Türkiye'de büyük bir vergi adaletsizliği var. Vergiyi dolaylı vergi olarak, ÖTV adı altında geniş, fakir halk kesimi ödüyor. Devlet, kazancı vergilendiremiyor. Vergi yükünün gelire oranı emekli kesimler aleyhine artıyor. AB'de dolaylı vergilerin genel oranı %27 dir. Türkiye'de bu oran %70 seviyesine dayanmış durumda. Nimet/külfet dengesi kalmamıştır.
Kitap fakiriyiz
Öte yandan halâ kitaptan KDV alan bir memleket olarak kütüphanelerimizin yok hükmünde sayılabileceğini söyleyelim. Bütün üniversitelerimizdeki toplam kitap sayısı Harward Üniversitesi kütüphanesindeki kitap sayısı kadar değil.
14. yüzyılda Sorbonne'de 2000 el yazması 15.yüzyılda Vatikan kütüphanesinde 2257 eser vardı. Aynı tarihlerde Türk İslam dünyasının kültür şehirlerinde 80.000 ve 100.000 ciltlik kütüphaneler bulunuyordu. Bu yapı Rönesans'tan sonra aleyhimize olmak üzere değişti.(Prof. Kemal Üçüncü)
Uygarlık tarihinin ortaya koyduğu gerçek şudur; Bütün zamanlarda bilgi=güç ve iktidara giden adımdır. Günümüzde de ülkelerin üretim, refah, inovasyon ve rekabet gücünü bilgi üretimi tayin ediyor. Türkiye işte tam bu noktada yeni bir eğitim anlayışına muhtaçtır. Bu anlayışta; bilgi hafızlığı olmayacaktır. Karşılaştığı meseleleri kafa sallamadan tenkitçi, akla dayalı bir üslupla ele alıp "Neden ve Nasıl?" sorularıyla sorgulayan, bu bilinçle konuları ele alan ilmi, bağımsız, fırsat eşitliğine dayalı bir eğitim anlayışına hemen geçmemiz lazım. MEB bu ihtiyacı kavramaktan çok uzak. Öğrencilerimize doğru dürüst bir ders kitabı bile veremiyoruz. Bütün kitaplar yanlışlarla dolu. Bütün bilgileri ezberleyerek ancak bilgi hafızları yetiştirebiliriz. Üretken olamayız. Türkiye'nin temel meselesi budur. Bu mesele çözülmeden adam yetiştirmek mümkün değildir.
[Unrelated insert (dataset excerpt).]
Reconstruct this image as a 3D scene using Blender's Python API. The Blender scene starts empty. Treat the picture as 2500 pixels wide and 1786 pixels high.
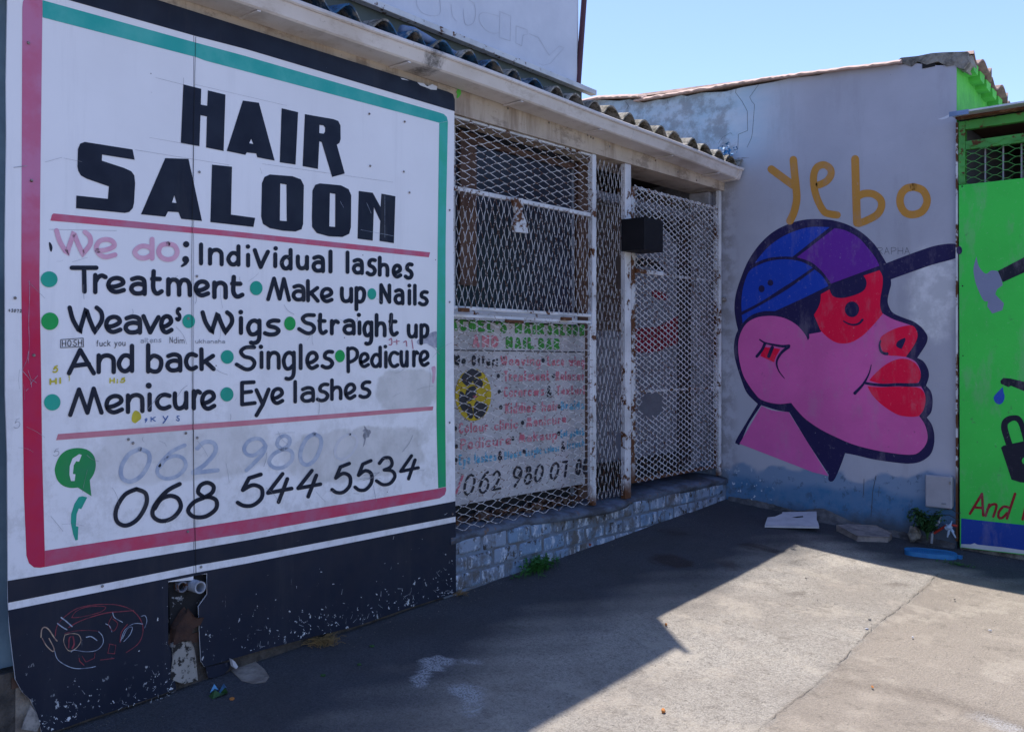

Yetişmiş adamlarınız olmadan kalkınmayı sağlayamazsınız. Türkiye'yi içerisine girdiği bu adaletten mahrum, dengesiz labirentten, ancak yaşanmış tecrübeleri değerlendiren, milli kültür ve heyecana dayalı Türkiye'yi kucaklayan bir plan kurtarabilir.